Возвращаясь к многодневным нашим маршрутам с Лоскутовым, должен сказать, что благодаря им мне удалось освоить в первый же год все виды внутритаежного транспорта – от самолета и вертолета до оленей и надувной лодки. Маршруты эти закончились примерно через месяц, когда, пнув ногой последнюю пустую флягу из-под спирта, он улетел на центральную базу на Горбиачин. Там он запил уже серьезно. Выходя по утрам из своей палатки, чтобы осмотреть новые горные выработки – шурфы или канавы, которыми пытались вскрыть рудные тела, – он с трудом подходил к краю канавы и, брезгливо морщась, говорил: «Что это у вас? Долериты? Какая гадость!» И шел обратно похмеляться. На следующий год он был с позором из начальников изгнан, и на его место назначили пожилого и непьющего Михаила Никитовича Злобина, невысокого человека с крестьянским, иссеченным морщинами лицом, тихим голосом и цепким глазом. «Никель-то мы, конечно, не найдем, – говаривал он обычно. – И пес с ним, пес с ним! А вот копеечку государственную, копеечку-то сбережем. Это уж будьте спокойны!»
В 1958 году я, окончательно разочаровавшись в «попутных поисках урана», переквалифицировался на геологическую съемку, а потом на магниторазведку при поисках медно-никелевых руд сначала в районе реки Горбиачин, а потом южнее, на реке Колю.
Оперативная связь базы экспедиции с полевыми партиями осуществлялась по радио. Каждый день в указанное время, обычно после маршрутов, в районе девяти вечера, все партии со своими позывными вызывались центральной рацией из Игарки, и передавались сообщения и почта.
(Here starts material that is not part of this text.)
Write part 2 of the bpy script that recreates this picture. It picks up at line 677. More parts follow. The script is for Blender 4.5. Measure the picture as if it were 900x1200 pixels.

Если слышимость была плохая – работали ключом, если же хорошая, то пользовались просто микрофоном. Часто поэтому сугубо личные телеграммы, посланные из Ленинграда по телеграфному адресу – Игарка, Гранит, далее, – становились известными всем. Помню, например, как рабочий одной из партий получил от жены телеграмму такого содержания: «Вышла замуж, прошу развод, целую, Шура», а наш студент-дипломник из университета получил от любимой девушки такой ободряющий текст: «Коленька ура все в порядке ничего не будет целую Нина». С радиограммами этими вообще было много трагикомических историй. Так, в Ленинград из одной экспедиции, работавшей на Таймыре, была послана телеграмма, подписанная ее участниками: «Иванов, Поммер». На телеграфе заменили «Поммер» на «умер», и в Ленинграде семья ни в чем не повинного Иванова испытала нервный шок. Были и смешные истории: заместитель начальника нашей экспедиции, попав в Туруханск, прислал оттуда в Игарку телеграмму: «Пароходом выехать не могу думаю баржей». Ответ начальника гласил: «Думайте головой выезжайте чем хотите».
Из-за этого «телеграфного стиля» немало насмешек пришлось перенести и мне. Я в то время занимался уже магнитной съемкой. На базе экспедиции в Игарке стояла самодельная вариационная станция, которую обслуживала молоденькая девица Соня Коварженко, славившаяся своей наивностью и невинностью на всю экспедицию. Станция эта должна была работать бесперебойно, иначе все измерения в тайге оказались бы бракованными. Поэтому, уезжая в поле, я строго-настрого предупредил Соню: «Главное, чтобы не было никаких задержек в измерении вариаций, иначе мы в тайге будем работать впустую, понятно?» Каждый вечер, в строго установленное время, к чему уже все привыкли, Коварженко вызывала по радио Городницкого, и начиналась длительная передача вариаций: «Шесть ноль-ноль – двадцать шесть ноль пять – двадцать две» и так далее. Вдруг передачи эти прекратились, и на третий день, вместо ожидаемых данных о вариациях, пришла паническая телеграмма: «Саня, третий день задержки, что делать? Соня». Надо мной долго издевалась вся экспедиция.